Friday, November 9, 2007

DAILY ECONOMIC DATA


September International Trade Balance

· The trade deficit in goods and services declined to $56.5 billion in September from a downwardly revised $56.8 billion in August. The consensus expected a trade gap of $58.5 billion.

· Exports increased $1.5 billion in September, were upwardly revised for August, and are up 13.6% versus last year. Imports increased $1.2 billion in September and are up 4.9% versus a year ago.

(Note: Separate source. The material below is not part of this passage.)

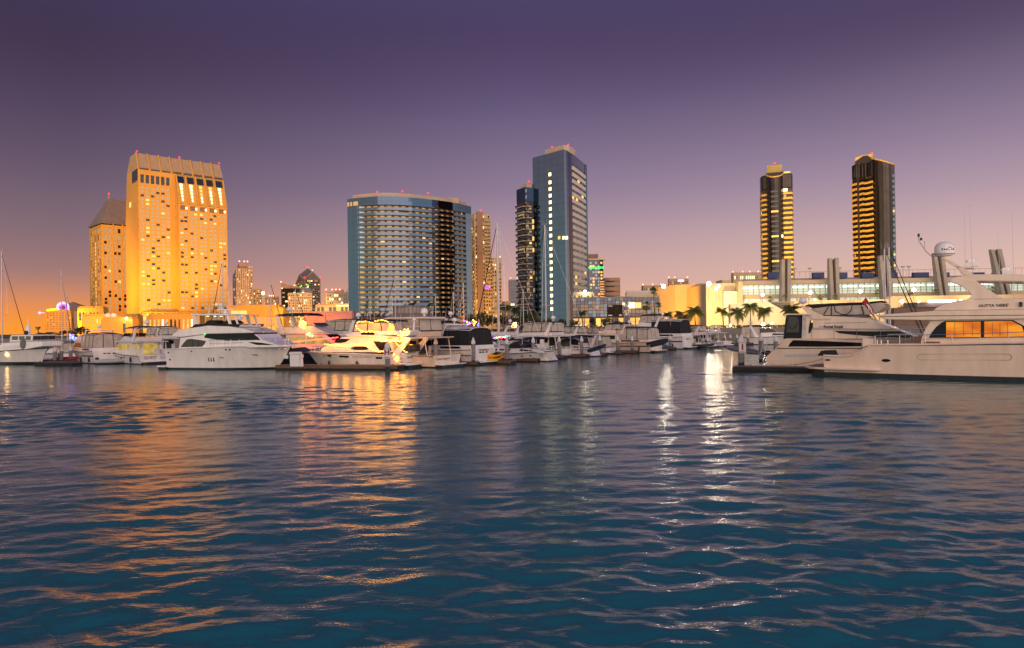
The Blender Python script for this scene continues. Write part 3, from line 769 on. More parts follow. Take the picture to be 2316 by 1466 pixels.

· The increase in exports was led by food & beverages ($0.7 billion) and industrial supplies ($0.7 billion). Leading the rise for food & beverage exports were corn, soybeans, and wheat. The increase in industrial supplies exports was mostly due to raw cotton. The increase in imports was mostly due to crude oil ($0.4 billion), autos ($0.3 billion) and computer accessories ($0.3 billion).

·
By region, the largest declines in the trade deficit were with Europe ($3.7 billion) and Africa ($1.0 billion). The trade deficit with China increased by $1.2 billion. However, none of the country/region figures are seasonally adjusted and so are not directly comparable to the overall trade deficit.


Implications
: Another month of shrinking trade deficits. At $56.5 billion in September, the trade deficit is the smallest since May 2005. For the third quarter as a whole, the trade deficit was $27 billion smaller than a year ago, the largest one-year increase in net exports on record. Last week the government estimated real GDP grew at a 3.9% annual rate in Q3. The first GDP report is the most prone to being revised as solid data for the last month of the quarter is not available for some components of GDP. Today’s trade report included upward revisions to net exports in August and much stronger net exports than the government assumed for September. These figures come on top of better construction and inventory data than the government assumed. Totaling the impact of these revisions suggests real GDP growth will be revised up to about 5.3% for Q3. Other news today and yesterday supports our case for robust growth and higher inflation. New claims for unemployment insurance dropped 13,000 last week to 317,000. Import prices jumped 1.8% in October and are up 9.6% versus a year ago. Export prices increased 0.9% in October and are up 5.6% versus a year ago, both the fastest gains since 1995.